Trois questions à Xenia Legendre et Carmen Nuñez-Lagos, associées d’Hogan Lovells
Paru dans Droit & Patrimoine n°1168 du 19 novembre 2018
Une vive polémique est née en Espagne sur une décision de la Cour suprême modifiant les règles de paiement des taxes sur les actes notariés liés à la signature d’un prêt immobilier. Explications.
Comment est née la polémique ?
Le 18 octobre dernier, la Cour suprême espagnole a renversé une jurisprudence, datant de vingt ans, estimant qu’il revenait désormais à la banque d’assumer l’impôt sur les actes notariés liés à la signature d’un prêt immobilier. Jusqu’alors, c’était le contribuable qui était redevable de cette taxe appelée IAJD (Impuesto sobre Actos juridicos documentados). à la suite de la publication de la décision de justice, les valeurs bancaires ont spectaculairement chuté en Bourse. L’impact du revirement jurisprudentiel était chiffré à 4 milliards d’euros pour les établissements de crédit qui allaient devoir rembourser le trop payé par leurs clients depuis 2014. Dès le lendemain, le président de la juridiction a donc annoncé vouloir réviser cet arrêt et évoquait un délai de réflexion.
La Cour suprême est-elle en droit de réviser un arrêt qu’elle a elle-même rendu ?
L’arrêt du 18 octobre a été rendu par la section du contentieux administratif.

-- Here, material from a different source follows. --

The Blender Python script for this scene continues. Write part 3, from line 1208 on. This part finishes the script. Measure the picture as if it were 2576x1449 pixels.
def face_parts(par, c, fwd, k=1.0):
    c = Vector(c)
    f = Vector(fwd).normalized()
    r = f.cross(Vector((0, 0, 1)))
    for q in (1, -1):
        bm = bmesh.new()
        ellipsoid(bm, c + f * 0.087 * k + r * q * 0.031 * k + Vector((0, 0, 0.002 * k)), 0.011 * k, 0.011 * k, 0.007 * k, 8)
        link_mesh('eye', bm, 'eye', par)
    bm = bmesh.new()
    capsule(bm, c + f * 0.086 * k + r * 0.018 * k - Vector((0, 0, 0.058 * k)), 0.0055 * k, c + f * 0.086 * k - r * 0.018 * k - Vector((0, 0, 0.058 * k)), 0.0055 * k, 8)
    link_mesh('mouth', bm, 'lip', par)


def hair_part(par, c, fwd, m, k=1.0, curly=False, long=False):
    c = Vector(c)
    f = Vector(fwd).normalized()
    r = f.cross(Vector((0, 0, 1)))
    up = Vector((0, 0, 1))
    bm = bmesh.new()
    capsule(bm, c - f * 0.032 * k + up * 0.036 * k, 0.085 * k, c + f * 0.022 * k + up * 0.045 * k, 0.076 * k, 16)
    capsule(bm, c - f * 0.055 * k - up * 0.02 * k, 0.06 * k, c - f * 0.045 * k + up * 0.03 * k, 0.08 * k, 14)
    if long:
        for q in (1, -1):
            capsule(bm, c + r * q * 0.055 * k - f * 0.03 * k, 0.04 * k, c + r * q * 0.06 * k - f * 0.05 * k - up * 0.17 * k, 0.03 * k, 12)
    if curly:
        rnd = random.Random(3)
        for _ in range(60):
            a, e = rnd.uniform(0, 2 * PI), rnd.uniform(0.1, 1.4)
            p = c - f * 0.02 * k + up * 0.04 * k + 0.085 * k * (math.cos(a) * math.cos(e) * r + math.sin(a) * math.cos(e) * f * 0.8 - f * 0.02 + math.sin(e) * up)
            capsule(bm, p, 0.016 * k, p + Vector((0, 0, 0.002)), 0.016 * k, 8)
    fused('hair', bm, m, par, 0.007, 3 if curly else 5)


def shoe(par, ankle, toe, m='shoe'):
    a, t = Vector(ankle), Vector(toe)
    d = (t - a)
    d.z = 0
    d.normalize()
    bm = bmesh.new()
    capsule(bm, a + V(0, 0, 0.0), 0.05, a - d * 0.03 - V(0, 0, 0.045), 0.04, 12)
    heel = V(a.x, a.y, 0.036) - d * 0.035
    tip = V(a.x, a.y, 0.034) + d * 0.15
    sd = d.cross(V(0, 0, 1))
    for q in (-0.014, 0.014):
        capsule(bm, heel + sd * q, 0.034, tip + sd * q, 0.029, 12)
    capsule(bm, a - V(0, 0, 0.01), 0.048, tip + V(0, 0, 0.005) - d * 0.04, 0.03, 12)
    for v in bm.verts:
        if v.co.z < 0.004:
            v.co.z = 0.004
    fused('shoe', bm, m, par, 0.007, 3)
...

Pour la nouvelle délibération, il s’agissait de réunir l’assemblée plénière de la Cour qui est constituée de 31 juges. C’est une première dans l’histoire judiciaire espagnole. Mais la loi l’autorise car la Cour suprême, dans sa formation plénière, pose des principes pour l’avenir sans rejuger le cas d’espèce. Les débats ont duré deux jours et, le 6 novembre dernier, ils ont annoncé, par communiqué de presse, vouloir revenir à la jurisprudence précédente. Si le texte de la sentence n’est pas encore publié, on sait déjà que les magistrats souhaitent que les clients payent l’impôt. C’est un revirement de jurisprudence après un revirement de jurisprudence.
L’affaire a tout de même pris un tournant politique…
Absolument. Les partis d’opposition se sont emparés du sujet dénonçant un manque d’indépendance de la justice. Mais c’était sans compter la réaction du gouvernement qui a enfoncé le clou en annonçant la publication d’un décret réformant la loi. Les banques seront à l’avenir redevables de l’impôt, mais elles répercuteront vraisemblablement ces frais sur leurs fees. Au final c’est le client qui paiera. Le dernier mot reviendra maintenant à la Cour constitutionnelle, car le gouvernement a décrété que les banques ne pouvaient déduire l’impôt de leur compte. Une belle saga s’annonce.